岡さんは、黒柿の魅力を伝えるものづくりをするなかで、伝統工芸品の在り方についても話してくれました。
伝統工芸を次の時代までつなぐために
「僕はね、松江の歴史とお茶の文化に栄養をいただいて、そして、江戸時代からつづく黒柿の工芸品に気づきを得てきたの。だから、それを次の時代にもつなげていきたいと思うんだけど、今、伝統工芸品はどこも厳しいじゃない」
島根県には県が独自に指定した63品目にものぼる伝統工芸品がありますが、その多くの産地が厳しい状況にあります。日本庭園が減ったことで出雲の石灯ろうは出荷の機会が減り、石州和紙も単価の安い洋紙にシェアを奪われつつあります。木芸品も決して例外ではありません。そうした状況について、岡さんはこう話します。
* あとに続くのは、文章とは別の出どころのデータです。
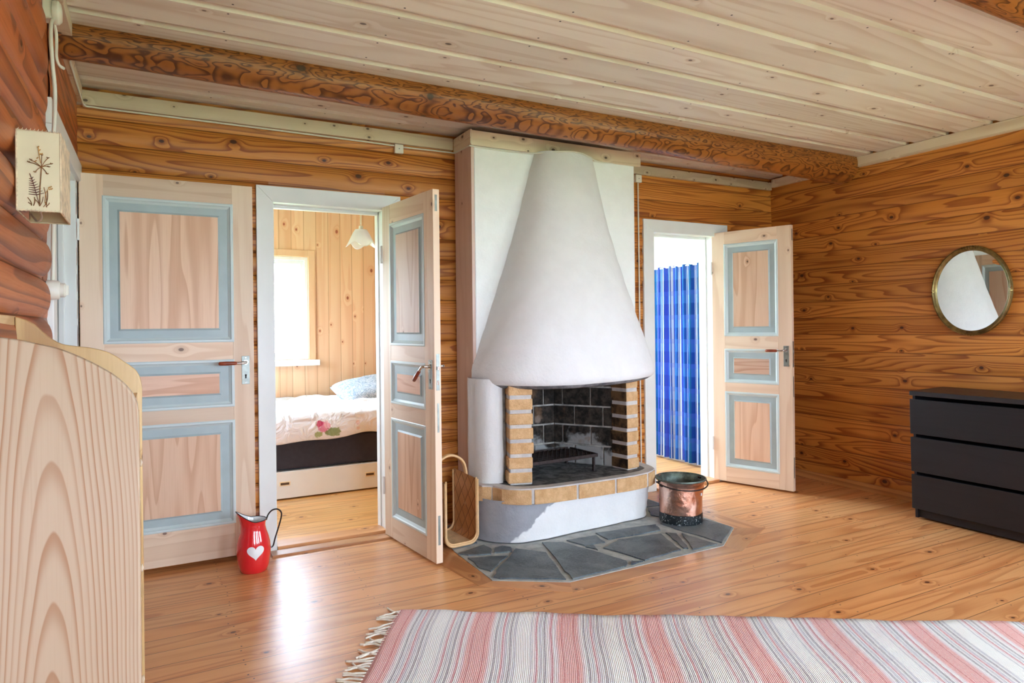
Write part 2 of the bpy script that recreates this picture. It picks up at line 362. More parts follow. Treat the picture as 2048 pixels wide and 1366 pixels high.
def m_curtain():
    t = NT('blue_plaid_cotton'); s = t.sep(t.uv()); u, v = s[0], s[1]     # metres across the cloth and up
    fu = t.math('FRACT', t.math('DIVIDE', u, 0.235)); fv = t.math('FRACT', t.math('DIVIDE', v, 0.23))
    c = t.mix(t.smooth(fv, 0.45, 0.5), C3(40, 92, 178), C3(62, 122, 206))
    def band(c, lo, hi, col, k):
        return t.mix(t.mul(t.mul(t.math('GREATER_THAN', fu, lo), t.math('LESS_THAN', fu, hi)), k), c, col)
    c = band(c, 0.05, 0.22, C3(40, 132, 176), 0.7)
    c = band(c, 0.40, 0.62, C3(84, 92, 210), 0.65)
    c = band(c, 0.66, 0.79, C3(222, 236, 252), 0.95)
    c = band(c, 0.84, 0.88, C3(206, 226, 250), 0.9)
    c = band(c, 0.27, 0.33, C3(206, 226, 250), 0.9)
    c = t.mix(t.mul(t.smooth(fv, 0.80, 0.82), 0.25), c, C3(90, 110, 220))
    tr = t.n('ShaderNodeBsdfTranslucent'); t.put(tr.inputs[0], c)
    t.fin(c, 0.9, spec=0.1)
    mx = t.n('ShaderNodeMixShader'); mx.inputs[0].default_value = 0.35
    t.t.links.new(t.b.outputs[0], mx.inputs[1]); t.t.links.new(tr.outputs[0], mx.inputs[2]); t.t.links.new(mx.outputs[0], t.out.inputs[0])
    return t.m
M_curtain = m_curtain()
def m_rug():
    t = NT('striped_rag_rug'); s = t.sep(t.uv()); u, v = s[0], s[1]
    w = t.add(t.mul(t.sub(t.noise(t.comb(t.mul(u, 3), t.mul(v, 2)), 1, 1), 0.5), 0.010), t.mul(t.sub(t.noise(t.comb(t.mul(u, 40), t.mul(v, 60)), 1, 1), 0.5), 0.004))
    uu = t.add(u, w)
    P = 0.366
    f = t.mul(t.math('FRACT', t.math('DIVIDE', t.sub(uu, -0.145), P)), P)         # pink band is centred at 0.183
    cr = t.n('ShaderNodeValToRGB'); cr.color_ramp.interpolation = 'LINEAR'
    Wc, Gc, Pc, Rc, Kc, Lc = C3(248, 248, 246), C3(206, 204, 212), C3(242, 188, 184), C3(214, 142, 150), C3(168, 160, 168), C3(240, 222, 226)
    t.put(cr.inputs[0], t.math('DIVIDE', f, P))
    stops = [(0.0, Wc), (0.06, Wc), (0.075, Gc), (0.09, Wc), (0.12, Lc), (0.135, Rc), (0.15, Wc), (0.18, Gc), (0.20, Wc), (0.225, Kc), (0.245, Wc), (0.28, Lc), (0.305, Rc), (0.32, Wc), (0.355, Lc),
             (0.38, Pc), (0.60, Pc), (0.625, Lc), (0.66, Wc), (0.68, Kc), (0.70, Wc), (0.725, Gc), (0.745, Wc), (0.76, Rc), (0.775, Lc), (0.80, Gc), (0.82, Wc), (0.85, Kc), (0.865, Wc), (0.90, Gc), (0.915, Wc), (1.0, Wc)]
    el = cr.color_ramp.elements
    el[0].position, el[0].color = stops[0][0], (*stops[0][1], 1)
    el[1].position, el[1].color = stops[-1][0], (*stops[-1][1], 1)
    for p, c in stops[1:-1]:
        e = el.new(p); e.color = (*c, 1)
    c = cr.outputs[0]
    # thin dark red picks inside the pink bands, and woven flecks
    for k in (0.42, 0.56):
        c = t.mix(t.mul(t.smooth(t.math('ABSOLUTE', t.sub(f, k * P)), 0.001, 0.0035, 1.0, 0.0), 0.6), c, C3(200, 104, 108))
    fl = t.noise(t.comb(t.mul(u, 260), t.mul(v, 90)), 1, 2, 0.6)
    c = t.mix(t.mul(t.smooth(fl, 0.5, 0.72), 0.45), c, Wc)
    big = t.noise(t.comb(t.mul(u, 9), t.mul(v, 2)), 1, 3)
    c = t.mix(t.mul(t.smooth(big, 0.45, 0.75), 0.25), c, C3(232, 214, 214))
    wv = t.add(t.math('SINE', t.mul(u, 900)), t.mul(fl, 2.0))
    t.bump(wv, 0.5, 0.004)
    return t.fin(c, 0.95, spec=0.1)
M_rug = m_rug()
M_fringe = plain('undyed_cotton_fringe', srgb(238, 230, 216), 0.9, var=0.1, scale=50)
def m_duvet():
    t = NT('white_floral_cotton'); P = t.obj(); s = t.sep(P)
    c = t.mix(t.noise(P, 5, 3), C3(232, 234, 240), C3(240, 242, 246))
    n = t.noise(P, 38, 3)
    def blob(c, cx, cz, r, col, k=0.9, sx=1.0):
        dx = t.mul(t.sub(s[0], cx), 1.0 / sx); dz = t.sub(s[2], cz)
        d = t.add(t.math('SQRT', t.add(t.mul(dx, dx), t.mul(dz, dz))), t.mul(t.sub(n, 0.5), r * 1.3))
        return t.mix(t.mul(t.smooth(d, r * 0.75, r, 1.0, 0.0), k), c, col)
    c = blob(c, 1.165, 0.535, 0.052, C3(222, 128, 160)); c = blob(c, 1.13, 0.56, 0.03, C3(198, 70, 110)); c = blob(c, 1.185, 0.55, 0.028, C3(240, 190, 206))
    c = blob(c, 1.23, 0.495, 0.04, C3(120, 150, 84), 0.85, 1.7); c = blob(c, 1.12, 0.48, 0.028, C3(150, 172, 96), 0.8, 1.4)
    c = blob(c, 1.43, 0.55, 0.022, C3(236, 200, 200), 0.6); c = blob(c, 1.43, 0.51, 0.016, C3(226, 190, 180), 0.6)
    t.bump(t.noise(P, 9, 3, 0.6, 1.0), 0.7, 0.04)
    return t.fin(c, 0.9, spec=0.1)
M_duvet = m_duvet()
def m_pillow():
    t = NT('blue_grey_leafy_cotton'); P = t.obj(); n = t.noise(P, 11, 2, 0.5, 2.5)
    f = t.math('FRACT', t.mul(n, 6.0))
    c = t.mix(t.smooth(f, 0.4, 0.6), C3(150, 170, 192), C3(206, 216, 226))
    return t.fin(c, 0.9, spec=0.1)
M_pillow = m_pillow()
M_bedbase = plain('charcoal_bed_fabric', srgb(58, 58, 66), 0.9, var=0.06, scale=30, spec=0.2, bump=0.2, bscale=300)
M_bulb = plain('white_bulb_glass', srgb(244, 244, 246), 0.2, var=0.0)
M_grass = plain('lawn', srgb(150, 172, 120), 0.95, var=0.2, scale=2)

# ---------------------------------------------------------------- mesh helpers
class MB:
    def __init__(s): s.v, s.f, s.m, s.uv = [], [], [], {}
    def quad(s, *p, mat=0):
        i = len(s.v); s.v += [tuple(q) for q in p]; s.f.append(tuple(range(i, i + len(p)))); s.m.append(mat)
    def box(s, x0, y0, z0, x1, y1, z1, mat=0, T=None, mats=None):
        p = [Vector((x, y, z)) for z in (z0, z1) for y in (y0, y1) for x in (x0, x1)]
        if T is not None: p = [T @ q for q in p]
        i = len(s.v); s.v += [tuple(q) for q in p]
        for k, q in enumerate(((0, 2, 3, 1), (4, 5, 7, 6), (0, 1, 5, 4), (2, 6, 7, 3), (0, 4, 6, 2), (1, 3, 7, 5))):  # bottom top front back left right
            s.f.append(tuple(i + j for j in q)); s.m.append(mats[k] if mats else mat)
        return s
    def prism(s, poly, z0, z1, mat=0, top=None, T=None):
        n = len(poly); i = len(s.v)
        a = sum(poly[k][0] * poly[(k + 1) % n][1] - poly[(k + 1) % n][0] * poly[k][1] for k in range(n))
        if a < 0: poly = poly[::-1]
        p = [Vector((x, y, z0)) for x, y in poly] + [Vector((x, y, z1)) for x, y in poly]
        if T is not None: p = [T @ q for q in p]
        s.v += [tuple(q) for q in p]
        s.f.append(tuple(i + k for k in range(n))[::-1]); s.m.append(mat)
        s.f.append(tuple(i + n + k for k in range(n))); s.m.append(mat if top is None else top)
        for k in range(n):
            l = (k + 1) % n; s.f.append((i + k, i + l, i + n + l, i + n + k)); s.m.append(mat)
        return s
    def grid(s, fn, nu, nv, mat=0, uvf=None, cu=False, cv=False, flip=False):
        i = len(s.v); mu, mv = (nu if cu else nu + 1), (nv if cv else nv + 1)
        for b in range(mv):
            for a in range(mu):
                s.v.append(tuple(fn(a / nu, b / nv)))
                if uvf: s.uv[len(s.v) - 1] = uvf(a / nu, b / nv)
        for b in range(nv):
            for a in range(nu):
                a2, b2 = (a + 1) % mu, (b + 1) % mv
                q = (i + b * mu + a, i + b * mu + a2, i + b2 * mu + a2, i + b2 * mu + a)
                s.f.append(q[::-1] if flip else q); s.m.append(mat)
        return s
    def tube(s, pts, r, n=8, mat=0, cap=True):
        pts = [Vector(p) for p in pts]; i = len(s.v); m = len(pts)
        rs = r if isinstance(r, (list, tuple)) else [r] * m
        up = Vector((0.13, 0.27, 0.95)); prev = None
        for k, p in enumerate(pts):
            d = (pts[min(k + 1, m - 1)] - pts[max(k - 1, 0)]).normalized()
            if prev is None:
                a = d.cross(up)
                if a.length < 1e-3: a = d.cross(Vector((1, 0, 0)))
            else:
                a = prev - d * prev.dot(d)
            a.normalize(); prev = a; b = d.cross(a)
            for j in range(n):
                t = 2 * math.pi * j / n; s.v.append(tuple(p + (a * math.cos(t) + b * math.sin(t)) * rs[k]))
        for k in range(m - 1):
            for j in range(n):
                j2 = (j + 1) % n; s.f.append((i + k * n + j, i + (k + 1) * n + j, i + (k + 1) * n + j2, i + k * n + j2)); s.m.append(mat)
        if cap:
            s.f.append(tuple(i + j for j in range(n))); s.m.append(mat)
            s.f.append(tuple(i + (m - 1) * n + j for j in range(n))[::-1]); s.m.append(mat)
        return s
    def lathe(s, prof, c=(0, 0, 0), n=48, mat=0, axis='Z', fn=None):
        i = len(s.v); m = len(prof)
        for k, (r, z) in enumerate(prof):
            for j in range(n):
                t = 2 * math.pi * j / n; x, y = r * math.cos(t), r * math.sin(t)
                p = (x, y, z) if axis == 'Z' else ((z, x, y) if axis == 'X' else (x, z, y))
                p = Vector(p)
                if fn: p = fn(p, t, k)
                s.v.append((p[0] + c[0], p[1] + c[1], p[2] + c[2]))
        for k in range(m - 1):
            mk = mat[k] if isinstance(mat, list) else mat
            for j in range(n):
                j2 = (j + 1) % n; s.f.append((i + k * n + j, i + k * n + j2, i + (k + 1) * n + j2, i + (k + 1) * n + j)); s.m.append(mk)
        return s
    def build(s, name, mats, parent=None, smooth=False, bevel=0.0, loc=None, bseg=2, solid=0.0, merge=False, subsurf=0):
        me = bpy.data.meshes.new(name)
        me.from_pydata(s.v, [], s.f)
        if not isinstance(mats, (list, tuple)): mats = [mats]
        for m in mats: me.materials.append(m)
        for p, mi in zip(me.polygons, s.m): p.material_index = min(mi, len(mats) - 1)
        if s.uv:
            l = me.uv_layers.new(name='UVMap')
            for lp in me.loops: l.data[lp.index].uv = s.uv.get(lp.vertex_index, (0, 0))
        bm = bmesh.new(); bm.from_mesh(me)
        if merge: bmesh.ops.remove_doubles(bm, verts=bm.verts, dist=1e-5)
        bmesh.ops.recalc_face_normals(bm, faces=bm.faces) if not s.uv else None
        bm.to_mesh(me); bm.free()
        if smooth:
            for p in me.polygons: p.use_smooth = True
            if smooth != 'all':
                try: me.set_sharp_from_angle(angle=math.radians(40))
                except Exception: pass
        o = bpy.data.objects.new(name, me); COL.objects.link(o)
        if parent is not None: o.parent = parent
        if loc: o.location = loc
        if solid:
            md = o.modifiers.new('thickness', 'SOLIDIFY'); md.thickness = solid; md.offset = 0
        if subsurf:
            md = o.modifiers.new('smooth', 'SUBSURF'); md.levels = md.render_levels = subsurf
        if bevel:
            md = o.modifiers.new('edges', 'BEVEL'); md.width = bevel; md.segments = bseg; md.limit_method = 'ANGLE'
        return o

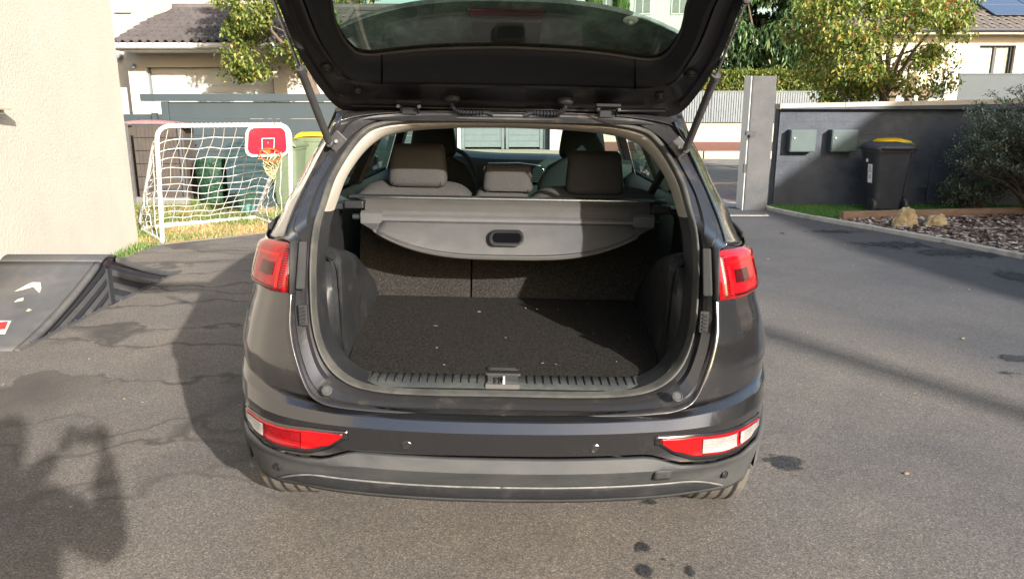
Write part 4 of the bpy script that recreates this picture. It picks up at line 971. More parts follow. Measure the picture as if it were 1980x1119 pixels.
# rustic wooden rail in front
rf = empty('wooden_rail', (8.5, 15.6, 0), 'weathered wooden post and rail fence behind the fruit tree trunk', 'fence'); o3 = (8.5, 15.6, 0)
pA, pB = at(1706, 178, 15.6), at(1800, 176, 15.6)
MB().box(((pA.x + pB.x) / 2, 15.6, pA.z), (pB.x - pA.x, .09, .15)).build('rail', M['oldwood'], rf, off=o3, smooth=0, bevel=.01)
pA2 = at(1670, 174, 15.8); MB().box(((pA2.x + pA.x) / 2, 15.75, pA2.z), (pA.x - pA2.x + .3, .09, .12)).build('rail', M['oldwood'], rf, off=o3, smooth=0, bevel=.01)
for px in (1679, 1713, 1728, 1790, 1763):
    pp = at(px, 160, 15.7); hbox(MB(), pp.x - .07, pp.x + .07, 15.66, 15.8, 0, pA.z + (.08 if px != 1763 else .38)).build('post', M['oldwood'], rf, off=o3, smooth=0, bevel=.01)

# pale building far behind with windows
fb_ = empty('apartment_building', (6, 52, 0), 'tall pale green building with white windows far behind the cypresses', 'building'); ob = (6, 52, 0)
M['palewall'] = mat('pale_plaster', (.42, .45, .41), .9, var=.04, world=True)
hbox(MB(), 2.2, 15, 52, 62, 0, 14).build('wall', M['palewall'], fb_, off=ob, smooth=0)
for zz in (4.6, 7.5, 10.4):
    for xx in (3.2, 5.6, 8.0, 10.4, 12.8):
        f = hbox(MB(), xx, xx + 1.1, 51.93, 51.99, zz, zz + 1.5).build('window', M['white'], fb_, off=ob, smooth=0)
        hbox(MB(), xx + .08, xx + .52, 51.915, 51.925, zz + .08, zz + 1.42).build('pane', M['window'], f, off=ob, smooth=0); hbox(MB(), xx + .58, xx + 1.02, 51.915, 51.925, zz + .08, zz + 1.42).build('pane', M['window'], f, off=ob, smooth=0)
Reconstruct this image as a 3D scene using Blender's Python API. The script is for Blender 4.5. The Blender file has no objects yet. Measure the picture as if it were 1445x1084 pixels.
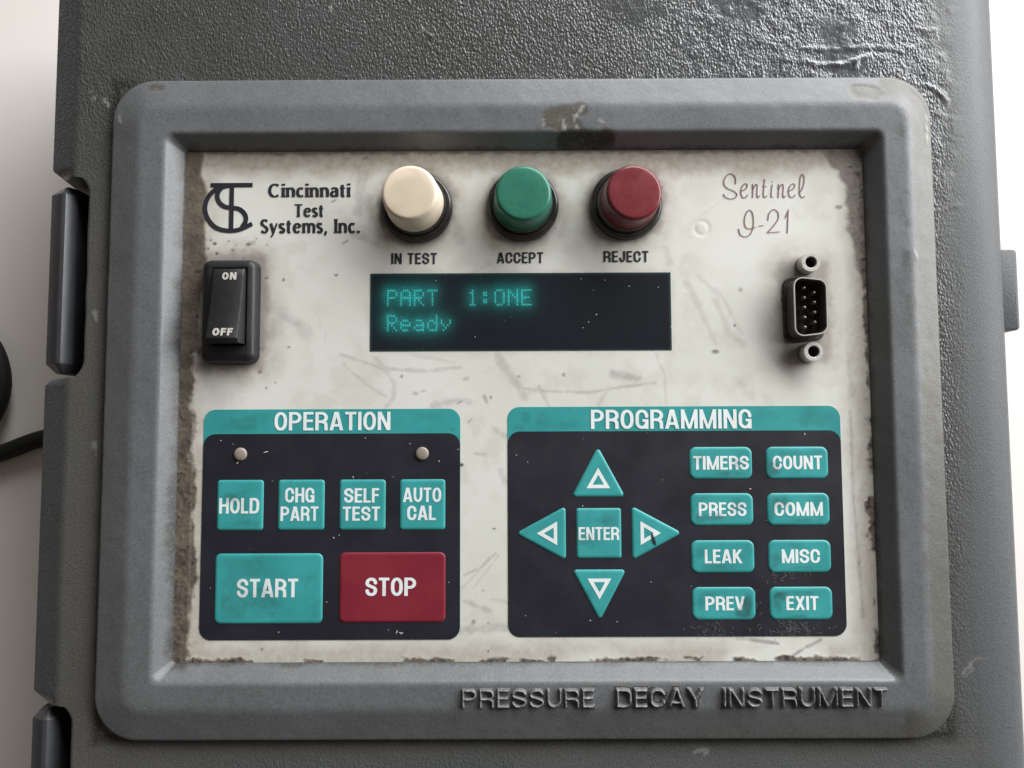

「ライフスタイルの変化によって、伝統工芸はどんどん追い詰められている。だけど、社会が変われば、価値観も変わるのはあたりまえのこと。だから、培ったものから現代の暮らしに活かせる考え方や技術を見つけ出すことが大切だよね。そのヒントを見つけることで、かたちが変わっても伝統工芸は次の時代まで残っていけますよ」

岡さんと同じような危機感をもつ伝統工芸技能者のなかには、すでに現代の暮らしにつながる考え方や技術を見出し、新しい挑戦を始めている人がいます。
「小林如泥が作った黒柿の作品だってそう。これまでに何人もの人が、僕と同じように作品を見たはずでしょ。伝統工芸に必要なのは、そこからインスピレーションを受けて、今の暮らしにあったものを新しく生み出すこと。そういうことを考えるのはワクワクしてしかたがない。僕はね、とても楽しいんです」

木芸品をとおして、かつての島根の作り手たちの足跡を尋ねるおかや木芸では、その技を活かし、今のライフスタイルに合ったものづくりをつづけています。おかや木芸と群言堂が共同開発した黒柿のチョーカーやブレスレットといったアクセサリーは、岡さんの娘さんが中心となって制作を進めました。おかや木芸のものづくりは、次の世代にもつながっています。
「実はもうひとつ復刻したいものがあって……。黒柿をまだまだ突き詰めたいと思っていますよ」
かつて黒柿から生まれた銘品の数々を、飽く無き探究心で復刻しつづける岡さん。おかや木芸では週末を中心に、工房兼直営店で木芸品の魅力を伝えるワークショップなどもおこなっています。岡さんが魅了された黒柿と、出雲が育んだお茶文化を感じに、おかや木芸を訪れてみてはいかがでしょうか。